A shift in perspective: Thomas Dressler, Photography
Every story changes depending on where it is told from. The same is true of the landscape.
For centuries, birds have observed Andalucía from a viewpoint that humans could only imagine. From above, the familiar dissolves into something entirely different. Olive groves become patterns, coastlines become drawings, salt marshes unfold like abstract paintings, and the marks left by nature and human activity reveal an unexpected visual order. Only recently have we gained access to this perspective.
Thomas Dressler's photographs invite us to inhabit that point of view. Looking vertically towards the earth, his images abandon the horizon altogether, encouraging us to read the landscape not as scenery but as composition. Colour, rhythm, texture and geometry replace traditional notions of distance and scale. What once seemed familiar becomes strangely unfamiliar.

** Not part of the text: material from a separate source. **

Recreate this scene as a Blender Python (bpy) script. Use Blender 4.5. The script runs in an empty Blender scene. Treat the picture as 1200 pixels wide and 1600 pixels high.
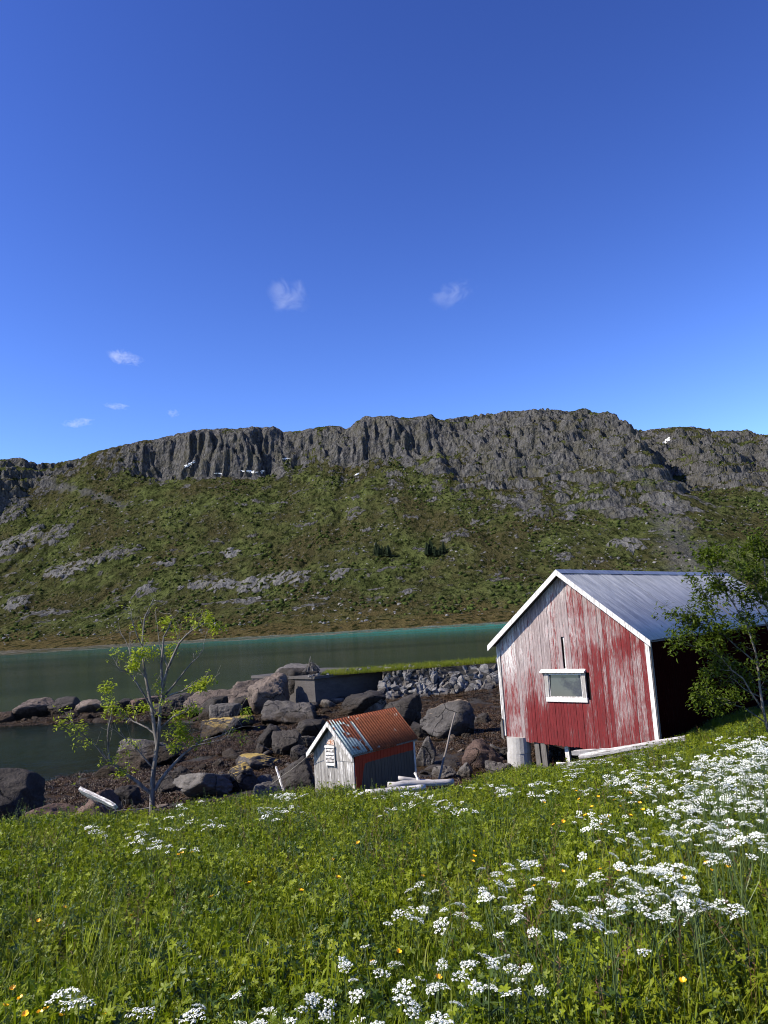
import bpy, math, random
import numpy as np
from mathutils import Vector, Matrix

R = math.radians
sc = bpy.context.scene
col = sc.collection

# ------------------------------------------------------------------ camera
EYE = np.array([0.0, 0.0, 5.6])
FPX, PITCH, ROLL = 1202.0, 0.142, 0.061
_c, _s = math.cos(PITCH), math.sin(PITCH)
_fw, _up0, _rt0 = np.array([0, _c, _s]), np.array([0, -_s, _c]), np.array([1.0, 0, 0])
_rt = _rt0 * math.cos(ROLL) - _up0 * math.sin(ROLL)
_up = _rt0 * math.sin(ROLL) + _up0 * math.cos(ROLL)
cam_data = bpy.data.cameras.new('camera')
cam = bpy.data.objects.new('camera', cam_data)
col.objects.link(cam)
cam.matrix_world = Matrix(((_rt[0], _up[0], -_fw[0], EYE[0]), (_rt[1], _up[1], -_fw[1], EYE[1]),
                           (_rt[2], _up[2], -_fw[2], EYE[2]), (0, 0, 0, 1)))
cam_data.sensor_fit = 'HORIZONTAL'
cam_data.sensor_width = 36.0
cam_data.lens = 36.0 * FPX / 1200.0
cam_data.clip_start = 0.05
cam_data.clip_end = 20000.0
sc.camera = cam

# ------------------------------------------------------------------ sky, sun, exposure
SUN_A, SUN_E = R(108.0), R(40.0)            # bearing to the left of the view, elevation
world = bpy.data.worlds.new('World')
sc.world = world
world.use_nodes = True
wn = world.node_tree
wn.nodes.clear()
w_out = wn.nodes.new('ShaderNodeOutputWorld')
w_bg = wn.nodes.new('ShaderNodeBackground')
w_sky = wn.nodes.new('ShaderNodeTexSky')
w_sky.sky_type = 'NISHITA'
w_sky.sun_disc = False
w_sky.sun_elevation = SUN_E
w_sky.sun_rotation = -SUN_A
w_sky.altitude = 0.0
w_sky.air_density = 1.0
w_sky.dust_density = 0.15
w_sky.ozone_density = 3.0
w_hsv = wn.nodes.new('ShaderNodeHueSaturation')
w_hsv.inputs['Saturation'].default_value = 1.06
w_hsv.inputs['Hue'].default_value = 0.515
w_gam = wn.nodes.new('ShaderNodeGamma')
w_gam.inputs['Gamma'].default_value = 1.55
w_bg.inputs['Strength'].default_value = 0.058
wn.links.new(w_sky.outputs[0], w_gam.inputs['Color'])
wn.links.new(w_gam.outputs[0], w_hsv.inputs['Color'])
wn.links.new(w_hsv.outputs[0], w_bg.inputs['Color'])
wn.links.new(w_bg.outputs[0], w_out.inputs['Surface'])

sun_data = bpy.data.lights.new('sun', 'SUN')
sun_data.energy = 5.0
sun_data.angle = R(0.53)
sun_data.color = (1.0, 0.925, 0.80)
sun = bpy.data.objects.new('sun', sun_data)
col.objects.link(sun)
SUNDIR = Vector((-math.sin(SUN_A) * math.cos(SUN_E), math.cos(SUN_A) * math.cos(SUN_E), math.sin(SUN_E)))
sun.rotation_euler = SUNDIR.to_track_quat('Z', 'Y').to_euler()
sun.location = SUNDIR * 60

sc.view_settings.view_transform = 'Standard'
sc.view_settings.look = 'None'
sc.view_settings.gamma = 1.0
sc.view_settings.exposure = 0.82
sc.view_settings.use_curve_mapping = False
sc.cycles.max_bounces = 8
sc.cycles.transparent_max_bounces = 12
sc.cycles.use_denoising = True
sc.cycles.pixel_filter_type = 'BLACKMAN_HARRIS'
sc.cycles.filter_width = 1.05

# ------------------------------------------------------------------ helpers: pixels of the photograph to rays
def ray(px, py):
    xr, yr = px - 600.0, 800.0 - py
    x = xr * math.cos(ROLL) + yr * math.sin(ROLL)
    y = -xr * math.sin(ROLL) + yr * math.cos(ROLL)
    d = np.array([x, FPX * _c - y * _s, FPX * _s + y * _c])
    return d / d[1]

def at(px, py, Y):
    return EYE + ray(px, py) * Y

# ------------------------------------------------------------------ helpers: numpy noise
def _grad(seed, n=256):
    r = np.random.RandomState(seed)
    a = r.rand(n, n) * 2 * np.pi
    return np.cos(a), np.sin(a)

_gcache = {}
def perlin(x, y, seed=0):
    if seed not in _gcache:
        _gcache[seed] = _grad(seed)
    gx, gy = _gcache[seed]
    xi, yi = np.floor(x).astype(int), np.floor(y).astype(int)
    xf, yf = x - xi, y - yi
    u = xf * xf * xf * (xf * (xf * 6 - 15) + 10)
    v = yf * yf * yf * (yf * (yf * 6 - 15) + 10)
    def g(i, j, dx, dy):
        a, b = (xi + i) & 255, (yi + j) & 255
        return gx[a, b] * dx + gy[a, b] * dy
    n00, n10 = g(0, 0, xf, yf), g(1, 0, xf - 1, yf)
    n01, n11 = g(0, 1, xf, yf - 1), g(1, 1, xf - 1, yf - 1)
    return ((n00 * (1 - u) + n10 * u) * (1 - v) + (n01 * (1 - u) + n11 * u) * v) * 1.5

def fbm(x, y, seed=0, o=5, gain=0.5):
    t, a, n = 0.0, 1.0, 0.0
    for k in range(o):
        t = t + a * perlin(x * 2 ** k + 17.3 * k, y * 2 ** k - 9.1 * k, seed + k)
        n += a
        a *= gain
    return t / n

def ridged(x, y, seed=0, o=5, gain=0.5):
    t, a, n = 0.0, 1.0, 0.0
    for k in range(o):
        t = t + a * (1 - np.abs(perlin(x * 2 ** k + 5.7 * k, y * 2 ** k + 3.1 * k, seed + k)) * 2)
        n += a
        a *= gain
    return t / n

def sst(a, b, x):
    t = np.clip((x - a) / (b - a), 0, 1)
    return t * t * (3 - 2 * t)

# ------------------------------------------------------------------ helpers: objects
def tag(o, label=None, cat=None, group=None, kind=None):
    if label: o['label'] = label
    if cat: o['category'] = cat
    if group: o['group'] = group
    if kind: o['kind'] = kind
    return o

def mesh(name, verts, faces, mats=None, smooth=False):
    me = bpy.data.meshes.new(name)
    verts = np.asarray(verts, dtype=np.float32)
    if isinstance(faces, np.ndarray):
        nf, k = faces.shape
        me.vertices.add(len(verts)); me.vertices.foreach_set('co', verts.ravel())
        me.loops.add(nf * k); me.loops.foreach_set('vertex_index', faces.astype(np.int32).ravel())
        me.polygons.add(nf)
        me.polygons.foreach_set('loop_start', np.arange(0, nf * k, k, dtype=np.int32))
        try:
            me.polygons.foreach_set('loop_total', np.full(nf, k, dtype=np.int32))
        except Exception:
            pass
        me.update(calc_edges=True)
    else:
        me.from_pydata([tuple(map(float, v)) for v in verts], [], faces)
    if mats:
        for m in (mats if isinstance(mats, (list, tuple)) else [mats]):
            me.materials.append(m)
    if smooth:
        me.polygons.foreach_set('use_smooth', np.ones(len(me.polygons), dtype=bool))
    me.update()
    return me

def obj(name, me, parent=None, loc=None, rot=None, scale=None):
    o = bpy.data.objects.new(name, me)
    col.objects.link(o)
    if parent: o.parent = parent
    if loc is not None: o.location = tuple(map(float, loc))
    if rot is not None: o.rotation_euler = rot
    if scale is not None: o.scale = scale
    return o

def empty(name, loc=(0, 0, 0), rz=0.0):
    o = bpy.data.objects.new(name, None)
    col.objects.link(o)
    o.empty_display_size = 0.2
    o.location = tuple(map(float, loc))
    o.rotation_euler = (0, 0, rz)
    return o

def attr(me, name, vals):
    a = me.attributes.new(name, 'FLOAT', 'POINT')
    a.data.foreach_set('value', np.asarray(vals, dtype=np.float32).ravel())

class MB:
    """collects loose solids into one mesh"""
    def __init__(s): s.v, s.f, s.n = [], [], 0
    def add(s, v, f):
        v = np.asarray(v, dtype=float)
        s.v.append(v); s.f += [tuple(i + s.n for i in q) for q in f]; s.n += len(v)
    def box(s, lo, hi):
        a, b, c = lo; d, e, f = hi
        s.add([(a,b,c),(d,b,c),(d,e,c),(a,e,c),(a,b,f),(d,b,f),(d,e,f),(a,e,f)],
              [(0,3,2,1),(4,5,6,7),(0,1,5,4),(1,2,6,5),(2,3,7,6),(3,0,4,7)])
    def hexa(s, p):      # eight corners, bottom four then top four
        s.add(p, [(0,3,2,1),(4,5,6,7),(0,1,5,4),(1,2,6,5),(2,3,7,6),(3,0,4,7)])
    def tube(s, pts, rad, n=6, cap=True):
        pts = np.asarray(pts, dtype=float); m = len(pts)
        rad = np.broadcast_to(np.asarray(rad, dtype=float), (m,))
        t = np.gradient(pts, axis=0); t /= np.linalg.norm(t, axis=1)[:, None] + 1e-9
        ref = np.array([0.0, 0, 1]) if abs(t[0, 2]) < .9 else np.array([1.0, 0, 0])
        vs = []
        for i in range(m):
            a = np.cross(t[i], ref); a /= np.linalg.norm(a) + 1e-9
            b = np.cross(t[i], a); ref = ref if abs(np.dot(t[i], ref)) < .95 else a
            ang = np.arange(n) / n * 2 * np.pi
            vs.append(pts[i] + rad[i] * (np.cos(ang)[:, None] * a + np.sin(ang)[:, None] * b))
        f = []
        for i in range(m - 1):
            for k in range(n):
                f.append((i*n+k, i*n+(k+1)%n, (i+1)*n+(k+1)%n, (i+1)*n+k))
        if cap:
            f.append(tuple(range(n))[::-1]); f.append(tuple((m-1)*n+k for k in range(n)))
        s.add(np.concatenate(vs), f)
    def mesh(s, name, mat, smooth=False):
        return mesh(name, np.concatenate(s.v), s.f, mat, smooth)
    def build(s, name, mat, parent=None, smooth=False, **k):
        return obj(name, s.mesh(name, mat, smooth), parent, **k)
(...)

This way of seeing did not begin with the drone. It is the result of more than three decades spent observing landscapes across Africa, Namibia, Morocco and southern Spain. Dressler belongs to a generation of photographers for whom travel was never simply about movement, but about learning to see. His first journey to Africa in 1985 profoundly shaped his visual language, and the vastness of its deserts and savannas continues to resonate throughout his work. As he likes to say, "You can take a man out of Africa, but you cannot take Africa out of a man."
When drone technology became available, Dressler recognised it not as a new subject but as a new way of looking. For a photographer who had spent decades searching for the essential character of a landscape, the aerial viewpoint revealed something entirely unexpected: a world of hidden geometries, painterly surfaces and abstract compositions that had always existed, invisible from the ground.
These photographs are therefore not simply records of Andalucía seen from above. They are an exercise in perception. They remind us that changing our position changes what we see. Sometimes the landscape itself remains unchanged, yet our understanding of it is transformed entirely.
That idea extends beyond photography. We often believe that reality is fixed, when in fact it is deeply conditioned by perspective. The place from which we observe—physically, intellectually or emotionally—shapes the stories we tell ourselves. Seeing differently does not change the world; it changes our relationship with it.
With A Shift in Perspective, Galería Isolina Arbulu inaugurates a new chapter in the Black Room dedicated to photography and experimental practices. It is fitting that Thomas Dressler opens this programme. His work bridges classical landscape photography and contemporary image-making, reminding us that innovation does not always come from new technology, but from discovering a new way to look at what has always been there.